Syndicate doesn't give you the kind of over-arching choices of Deus Ex, by the looks of it - you can't decide to stealth your way through the entire game instead of killing people, for example - but it revels in offering up moment-to-moment options: the choice to tackle a room with breaches or exotic weaponry, say, and the freedom to decide how you blend both breaches and exotic weaponry together in the first place.

By the end of the single-player demo, I'm outside, surrounded by the blinding light and canted architecture of this horrible future, and everything's starting to flow: the Gauss locks on to distant enemies, suicides take out the middle ground, while turrets have shields to bring down before they can be blown to pieces up close. You recharge your breach energy, of course, by chaining kills and building up adrenalin, so there's a little of that endlessly compulsive hunt for the arcade racing-line thrown in too.

After all that, multiplayer swaps out Deus Ex for decided overtones of Brink.
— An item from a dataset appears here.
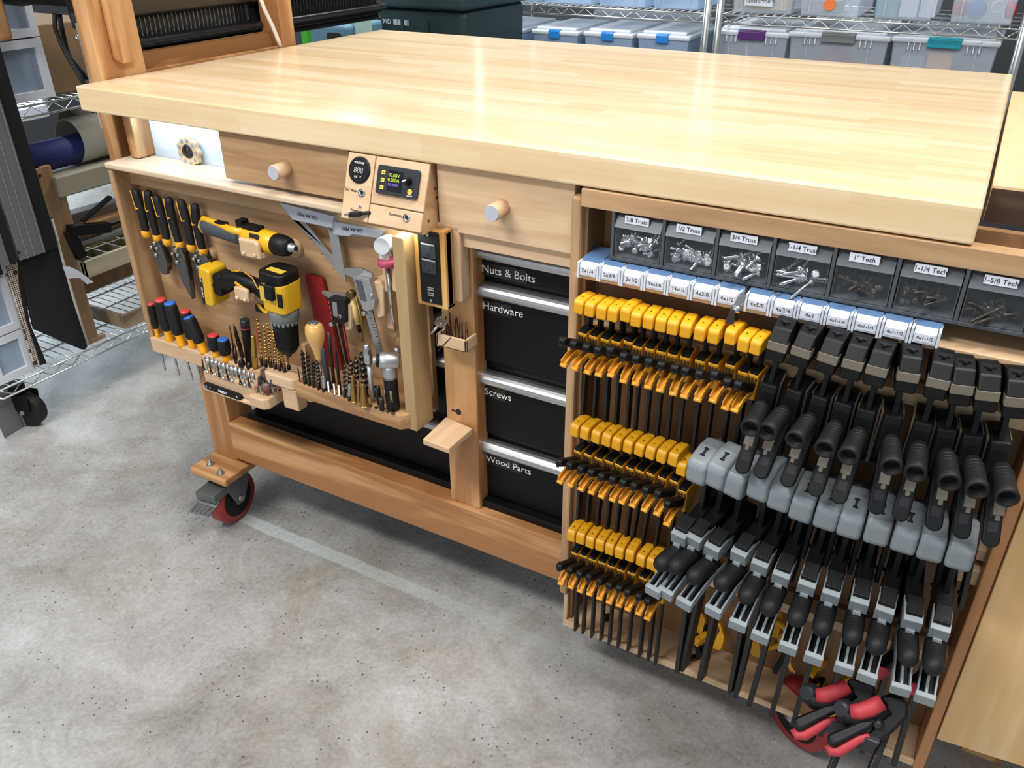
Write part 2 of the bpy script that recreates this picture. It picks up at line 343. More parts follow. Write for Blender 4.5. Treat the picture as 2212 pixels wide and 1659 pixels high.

Four-player co-op's the order of the day, and the game is composed of a series of objective-based maps, most of which involve heading onto rival corps' territory and stealing their most secret wares.

The New England level's the only one revealed so far, and it's powerful stuff, taking the same measured, tactical, pace of Splash Damage's shooter, and putting a similar premium on working together, watching your buddies' backs, and not running off and getting killed.

Your multiplayer characters are kept separate from the main campaign, and with good reason: breaches have been expanded from three to twelve flavours here, and, while half of them are still about giving the enemies a hard time, the other half are more concerned with providing your team-mates with perks like heals or group shields or damage boosters.

You'll need those extra options too, because New England turns out to be monstrously hard in places, a rooftop bloodbath where a wrong turn can see you separated from your friends and picked to pieces. Some enemies require a group effort to take them down as you target shields and then pile on the damage, and although the focus of the game has changed somewhat, it's still all about exploring a range of immediate options, before choosing the quickest, cleanest, and coolest way to finish off the task at hand.

After Deus Ex and Brink, the final point of contact is probably Mirror's Edge, in terms of aesthetics rather than mechanics, at any rate. Syndicate's world is constructed from chunks of sun-bleached concrete and stabs of rich, primary colour lighting that Faith would probably recognise instantly. If the original series drew on classic dystopias like Bladerunner, this is a far more contemporary spin on the future.

So no, it's not the squad-based tactical brand of sadism that you may want from Syndicate, but that's no reason to give up on this game just yet. Starbreeze is offering up its own, very appealing approach to corporate warfare - and I can't wait to see a bit more of it.